“Books are the ultimate Dumpees: put them down and they’ll wait for you forever; pay attention to them and they always love you back.”
I have finally read An Abundance of Katherines. I did this because a) I finally finished The Book Thief (more on that later) and because John left a comment that I did not have to understand math to understand Katherines . And I suspect John – is John Green – and when an author leaves me note, not only does it make me giddy _ (I’m an author geek what can I say?) but it tells me I should actually read what I say I am going to read for once. So I did – and guess what? There is a lot of talk about theorems and graphs, and variables – and remember, me and math? – not friends. But as John said you don’t have to understand math to understand the story, although I am still not convinced math is narrative.
“And the moral of the story is that you don’t remember what happened. What you remember becomes what happened.”
But Katherines is as much about telling stories, and language (which Colin actually prefers) than math. And it is a love story, which, ok, was enjoyable but not nearly as much as the way the story was told. And isn’t the way a story is told what makes a story worth while – Lindsey Lee Wells thinks so.
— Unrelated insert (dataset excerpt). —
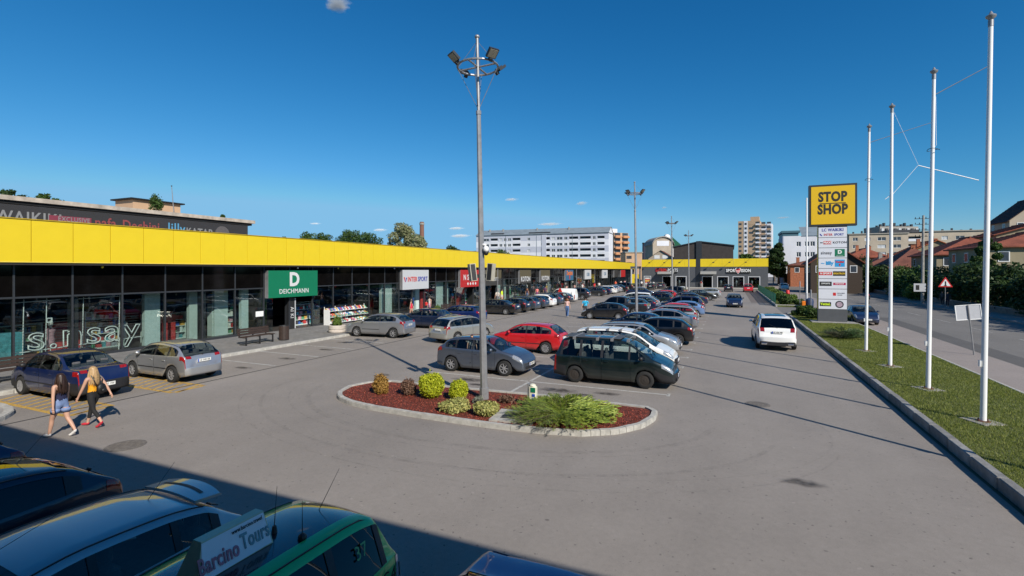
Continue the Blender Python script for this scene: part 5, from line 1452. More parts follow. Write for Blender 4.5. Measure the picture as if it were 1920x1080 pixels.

“… maybe stories don’t make us matter to each other – maybe they’re also the only way to infinite mattering he’d been after for so long.”
And now for a little plot. Colin has been dumped by Katherine XIX (he only dates Katherines, and they always dump him) and he is wrecked, wrecked I tell you. So his best friend Hassan pulls him up off the floor of his bedroom for a road trip, which lands them in Gutshot, Tenn. There is a reason why it is Gutshot but I don’t want to get all English teachery on you. There they meet Lindsey Lee Wells – and that is all I plan on saying in terms of plot. Read the book.
“The stories they’d told each other were so much the part of the how and they why of his liking her.”